The intersection of the 15 per cent row and the -25 per cent column is 9 per cent. Nine per cent is the annual return to the investor, over five years, from buying shares in a company whose earnings per share grow at 15 per cent per annum and the P/E ratio declines by a quarter and fails to recover over the five years.
You will see a zero per cent return is received where the 15 per cent row intersects with the column representing a P/E contraction of 50 per cent. Buying a share of a company growing its EPS by 15 per cent per annum over five years, produces a nil return when the P/E ratio falls by half and stays there.
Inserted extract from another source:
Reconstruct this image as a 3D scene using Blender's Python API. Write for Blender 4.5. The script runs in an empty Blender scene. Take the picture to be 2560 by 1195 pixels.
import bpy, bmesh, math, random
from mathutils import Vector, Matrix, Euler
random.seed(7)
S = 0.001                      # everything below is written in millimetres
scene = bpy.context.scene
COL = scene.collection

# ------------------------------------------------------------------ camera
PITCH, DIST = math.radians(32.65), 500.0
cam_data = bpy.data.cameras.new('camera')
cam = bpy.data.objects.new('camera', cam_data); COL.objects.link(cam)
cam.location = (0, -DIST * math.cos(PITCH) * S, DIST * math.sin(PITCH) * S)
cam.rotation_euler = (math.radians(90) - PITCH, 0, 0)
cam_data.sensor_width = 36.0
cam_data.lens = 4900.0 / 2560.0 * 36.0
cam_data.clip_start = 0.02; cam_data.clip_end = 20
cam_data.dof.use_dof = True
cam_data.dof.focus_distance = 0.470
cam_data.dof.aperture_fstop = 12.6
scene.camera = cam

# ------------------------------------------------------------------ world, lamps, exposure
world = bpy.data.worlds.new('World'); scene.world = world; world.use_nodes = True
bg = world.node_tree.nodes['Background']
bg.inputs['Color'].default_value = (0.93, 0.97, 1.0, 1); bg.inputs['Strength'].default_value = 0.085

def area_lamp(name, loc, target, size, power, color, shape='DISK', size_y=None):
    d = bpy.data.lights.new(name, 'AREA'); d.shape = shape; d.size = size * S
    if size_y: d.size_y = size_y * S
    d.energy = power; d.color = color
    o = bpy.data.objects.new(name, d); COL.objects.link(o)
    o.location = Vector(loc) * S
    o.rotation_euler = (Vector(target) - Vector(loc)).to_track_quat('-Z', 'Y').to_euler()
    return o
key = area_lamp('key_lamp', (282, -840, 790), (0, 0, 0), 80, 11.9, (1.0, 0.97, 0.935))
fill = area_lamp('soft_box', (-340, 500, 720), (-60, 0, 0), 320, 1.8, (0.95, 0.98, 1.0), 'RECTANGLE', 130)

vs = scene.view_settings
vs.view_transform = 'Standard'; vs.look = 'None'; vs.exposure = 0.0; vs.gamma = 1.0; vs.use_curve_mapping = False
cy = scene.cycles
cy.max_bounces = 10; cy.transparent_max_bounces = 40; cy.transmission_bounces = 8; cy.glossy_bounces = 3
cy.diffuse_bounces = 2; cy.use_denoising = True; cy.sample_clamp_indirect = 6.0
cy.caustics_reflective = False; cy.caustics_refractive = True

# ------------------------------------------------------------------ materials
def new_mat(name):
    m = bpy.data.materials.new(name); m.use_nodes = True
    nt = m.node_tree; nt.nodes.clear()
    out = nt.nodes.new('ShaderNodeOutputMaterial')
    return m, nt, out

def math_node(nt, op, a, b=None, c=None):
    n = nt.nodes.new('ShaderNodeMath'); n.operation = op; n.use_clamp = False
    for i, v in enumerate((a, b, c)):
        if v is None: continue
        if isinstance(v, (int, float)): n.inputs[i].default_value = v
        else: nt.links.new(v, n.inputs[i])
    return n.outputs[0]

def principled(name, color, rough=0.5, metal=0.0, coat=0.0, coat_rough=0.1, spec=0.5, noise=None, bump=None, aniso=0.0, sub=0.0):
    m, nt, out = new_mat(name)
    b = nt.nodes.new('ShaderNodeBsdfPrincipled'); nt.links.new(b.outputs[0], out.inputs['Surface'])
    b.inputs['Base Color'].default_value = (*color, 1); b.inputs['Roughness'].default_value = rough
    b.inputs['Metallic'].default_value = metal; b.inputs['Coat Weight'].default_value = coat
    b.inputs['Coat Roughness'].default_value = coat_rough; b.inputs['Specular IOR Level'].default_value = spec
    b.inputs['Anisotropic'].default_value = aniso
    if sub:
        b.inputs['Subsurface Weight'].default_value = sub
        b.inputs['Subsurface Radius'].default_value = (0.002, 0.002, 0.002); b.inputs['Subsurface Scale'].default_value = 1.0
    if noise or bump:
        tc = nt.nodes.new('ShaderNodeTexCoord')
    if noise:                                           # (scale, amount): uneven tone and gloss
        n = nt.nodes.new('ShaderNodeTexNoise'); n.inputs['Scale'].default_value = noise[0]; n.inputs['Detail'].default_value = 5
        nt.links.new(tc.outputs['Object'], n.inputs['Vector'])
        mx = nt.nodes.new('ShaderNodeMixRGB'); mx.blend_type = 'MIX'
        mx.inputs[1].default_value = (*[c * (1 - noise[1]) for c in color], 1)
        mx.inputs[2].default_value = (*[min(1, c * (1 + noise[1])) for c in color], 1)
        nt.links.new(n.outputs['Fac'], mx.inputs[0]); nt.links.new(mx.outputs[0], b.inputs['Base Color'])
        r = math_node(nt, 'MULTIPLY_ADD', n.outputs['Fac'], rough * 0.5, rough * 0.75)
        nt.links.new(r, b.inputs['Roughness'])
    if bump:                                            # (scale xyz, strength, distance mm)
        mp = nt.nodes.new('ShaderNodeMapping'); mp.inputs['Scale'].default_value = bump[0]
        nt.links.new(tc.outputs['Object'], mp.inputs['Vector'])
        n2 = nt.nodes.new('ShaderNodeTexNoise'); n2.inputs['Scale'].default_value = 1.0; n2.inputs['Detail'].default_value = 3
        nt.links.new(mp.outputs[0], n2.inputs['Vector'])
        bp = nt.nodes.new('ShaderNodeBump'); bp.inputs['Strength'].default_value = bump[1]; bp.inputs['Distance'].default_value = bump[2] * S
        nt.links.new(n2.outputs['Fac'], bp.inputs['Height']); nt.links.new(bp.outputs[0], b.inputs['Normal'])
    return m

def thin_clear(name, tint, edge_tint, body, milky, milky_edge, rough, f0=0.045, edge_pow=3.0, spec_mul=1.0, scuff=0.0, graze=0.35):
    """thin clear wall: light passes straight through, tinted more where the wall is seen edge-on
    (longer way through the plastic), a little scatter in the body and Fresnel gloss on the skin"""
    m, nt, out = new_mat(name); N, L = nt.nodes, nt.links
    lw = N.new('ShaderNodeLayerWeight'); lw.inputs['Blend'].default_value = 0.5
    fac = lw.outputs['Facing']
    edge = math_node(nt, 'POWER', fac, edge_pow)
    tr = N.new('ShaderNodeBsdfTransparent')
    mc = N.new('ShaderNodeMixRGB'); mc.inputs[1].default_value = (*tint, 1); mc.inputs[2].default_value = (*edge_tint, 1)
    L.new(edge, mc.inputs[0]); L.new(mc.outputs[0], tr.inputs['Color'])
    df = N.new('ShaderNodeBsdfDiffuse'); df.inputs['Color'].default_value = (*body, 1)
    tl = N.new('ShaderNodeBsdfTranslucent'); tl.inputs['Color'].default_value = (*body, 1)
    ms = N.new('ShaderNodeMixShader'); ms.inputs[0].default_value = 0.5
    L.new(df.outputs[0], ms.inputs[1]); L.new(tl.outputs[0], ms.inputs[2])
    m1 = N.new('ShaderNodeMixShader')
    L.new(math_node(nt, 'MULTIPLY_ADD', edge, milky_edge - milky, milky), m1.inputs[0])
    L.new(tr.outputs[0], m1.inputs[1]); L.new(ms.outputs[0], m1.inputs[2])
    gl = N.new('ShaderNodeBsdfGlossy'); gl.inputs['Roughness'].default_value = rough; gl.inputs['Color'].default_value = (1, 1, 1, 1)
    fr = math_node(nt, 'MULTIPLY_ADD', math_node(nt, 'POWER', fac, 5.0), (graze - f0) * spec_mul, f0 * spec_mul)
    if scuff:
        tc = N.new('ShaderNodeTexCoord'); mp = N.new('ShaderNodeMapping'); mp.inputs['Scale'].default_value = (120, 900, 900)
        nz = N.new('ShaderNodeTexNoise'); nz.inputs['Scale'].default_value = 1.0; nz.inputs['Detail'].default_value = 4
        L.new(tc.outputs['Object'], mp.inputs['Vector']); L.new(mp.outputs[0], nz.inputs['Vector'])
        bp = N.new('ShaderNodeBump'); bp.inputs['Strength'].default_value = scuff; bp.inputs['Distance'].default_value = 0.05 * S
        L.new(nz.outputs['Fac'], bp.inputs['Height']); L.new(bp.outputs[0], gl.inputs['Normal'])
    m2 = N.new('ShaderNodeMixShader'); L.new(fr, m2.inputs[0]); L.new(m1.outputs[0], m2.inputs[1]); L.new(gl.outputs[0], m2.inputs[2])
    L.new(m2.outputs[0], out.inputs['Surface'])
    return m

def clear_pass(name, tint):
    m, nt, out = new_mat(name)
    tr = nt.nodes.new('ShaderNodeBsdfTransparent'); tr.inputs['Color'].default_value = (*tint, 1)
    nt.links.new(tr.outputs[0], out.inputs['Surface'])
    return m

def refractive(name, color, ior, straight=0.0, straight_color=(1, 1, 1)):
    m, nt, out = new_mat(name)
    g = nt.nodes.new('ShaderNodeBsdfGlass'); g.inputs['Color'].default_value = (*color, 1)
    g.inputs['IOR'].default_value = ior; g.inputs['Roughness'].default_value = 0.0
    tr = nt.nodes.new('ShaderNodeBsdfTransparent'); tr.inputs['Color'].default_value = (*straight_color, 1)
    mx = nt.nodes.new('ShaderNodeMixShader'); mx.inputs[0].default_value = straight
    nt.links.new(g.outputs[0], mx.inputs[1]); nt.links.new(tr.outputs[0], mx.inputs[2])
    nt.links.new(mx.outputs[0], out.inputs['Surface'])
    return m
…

The investor would also have to hold the shares for the five years to break even.
But a nine per cent return is received, even if the P/E ratio halves when shares are purchased in a company able to grow earnings by 25 per cent per year.
The best chance of attractive returns
It should be apparent by now buying shares in companies able to compound earnings at high rates over a long period, offers the best chance of attractive returns even if the popularity of shares were to collapse and remain in the doldrums.
But as we have previously noted, this is unlikely. PE ratios reflect popularity which swings frequently and reliably.
Figure 2. ASX Cyclically adjusted PE (CAPE) five year forward return (dot plots)
Finally, stockbroker MST have conducted historical analysis of returns from Australian shares based on the P/E at which the investment was made. It is clear from the data, the axiom referred to earlier – the higher the price one pays, the lower the return and vice versa – holds true. A higher starting P/E produces a lower return.
Regression analysis of historical returns (note my comments about averages) reveals paying today’s P/E ratio should result in a return over the subsequent five years of approximately 15 per cent per annum. The range of historical returns at the current P/E however is five per cent to 25 per cent per annum.
In any case, history and math is on the side of the long-term investor brave enough to invest when others are fearful, as they are today.